DePaul offers fewer classes as enrollment declines

With enrollment down, some required courses are not being offered as frequently which could lead to later graduation dates.

President+A.+Gabriel+Esteban+at+the+2019+State+of+the+University+address.

Ryan Gilroy | The DePaulia

President A. Gabriel Esteban at the 2019 State of the University address.

As enrollment continues to decline at DePaul, students are seeing this effect in the form of fewer classes. The university is offering 797 fewer classes in Spring 2020 compared to Spring 2018, with declines in almost every program, records from the university registrar show.

The exceptions are the School of Music — which had a new building open on the Lincoln Park campus in 2018 and will offer 749 classes next quarter versus 414 in Spring 2018 — and online classes in some colleges. Otherwise, every program saw a decrease.

Annalisa Baranowski | The DePaulia
Classes offered in Spring 2018 compared to Spring 2020.

However, the numbers vary by campus – some programs have fewer classes on one campus but more on another or online.

For example, though the College of Science and Health will have 89 fewer classes in Lincoln Park than it did in 2018, it will have two more in the Loop next quarter. In addition, the College of Communication will have 14 more in Lincoln Park but 29 fewer in the Loop.

When classes only have a small number of students enrolled, departments typically have to cancel them.

Classes are decided on a case-by-case basis by each individual department, said Michael Wright, assistant vice president in the registrar’s office. The registrar’s office copies over classes from the year before, and these are then edited by departments.

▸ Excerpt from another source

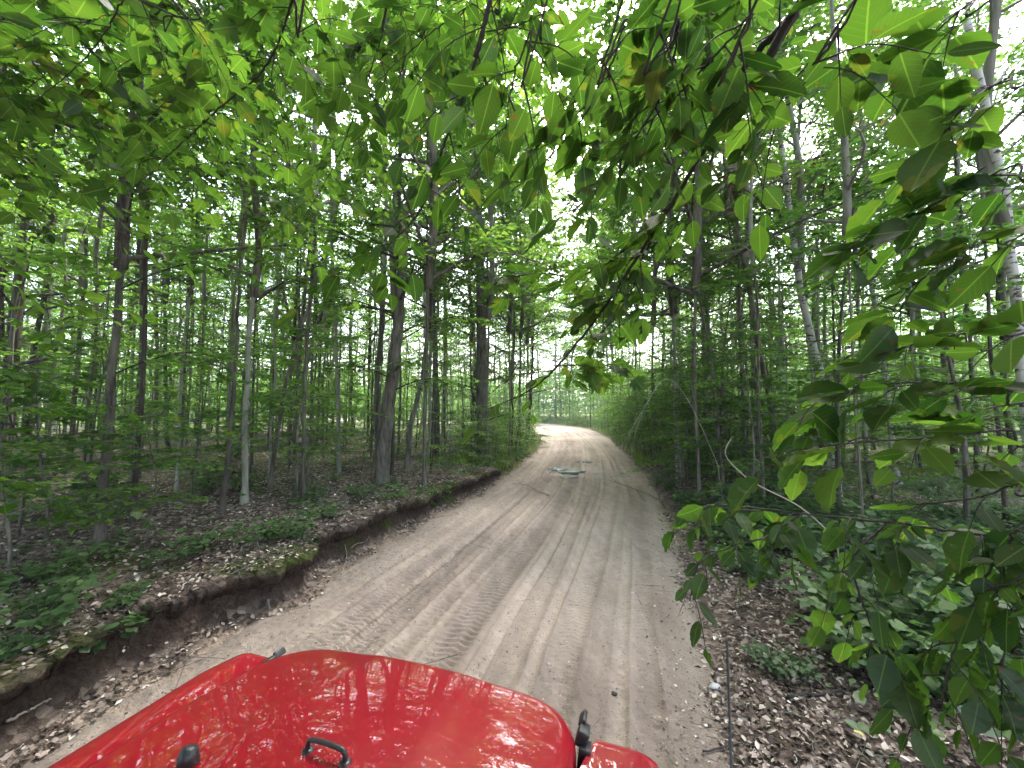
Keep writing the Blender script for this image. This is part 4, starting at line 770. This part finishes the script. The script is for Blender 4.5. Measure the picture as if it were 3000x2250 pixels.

There’s no central scheduling system, and Wright said there hasn’t been any directive from upper administration to reduce the number of classes offered in order to save money.

However, the university is expecting a net tuition revenue shortfall of $14 million for the current fiscal year, DePaul President A. Gabriel Esteban said during a town hall last Tuesday, Feb. 18.

Although Fall 2019’s freshman class was the largest in DePaul’s history and the university exceeded its graduate student enrollment goal by 5 percent, it missed several of its other goals.

For example, the university has 356 fewer undergraduate students and 182 fewer continuing graduate students than expected.

“We want to continue to invest in new programs,” Esteban said. “We’re trying to manage whatever assets we have to keep our costs in check.”

Some departments are expecting classes to be limited in upcoming quarters, partly because of competition and increasing budgetary concerns, said Ahmed Zayed, chair of the math department.

“In fact, we’re told that if you offer class with fewer students, maybe you should offer it every other year,” Zayed said. “Sometimes you cannot do that because there are some courses that students have to take to graduate.”

For example, if only six or seven students are enrolled in a required class, the university would suggest they can’t offer that class, but without that class, those students can’t graduate, according to Zayed.

For some students, it’s not just a matter of specific, required classes not being offered every quarter, but also having fewer elective options.

When Riley Cox, a senior communication studies student at DePaul, logged into Campus Connect earlier this month to sign up for classes, she said she struggled to find anything that both met her graduation requirements and fit her schedule.

She’s looking to fill her elective requirements for her major, but said most of her options are either filled, too far or at inconvenient times for her.

Because the College of Communication is located on the Loop campus, most of Cox’s program’s classes are a long commute and therefore don’t work with her schedule, she said.

Her adviser’s solution has been to have her complete minors to fill her electives, she said, as well as take classes she has no interest in or would otherwise need if she had more communication studies classes.

“By adding more minors and taking classes I don’t want to take, I’ll graduate [on time],” Cox said. “But it’s a matter of how many bullshit classes I have to take.”

In addition, transfer students sometimes cannot graduate on time in part because of required classes not being offered every quarter, or needing prerequisites before they can take those classes, and then having to wait for them to be offered again.

Emma Nassif, who transferred into DePaul’s comedy filmmaking program, said she will not be graduating on time partly because of the schedule for when classes are offered — though she also said she wasn’t that surprised or upset by that.

“I get it’s hard to find teachers for certain niche programs,” Nassif said.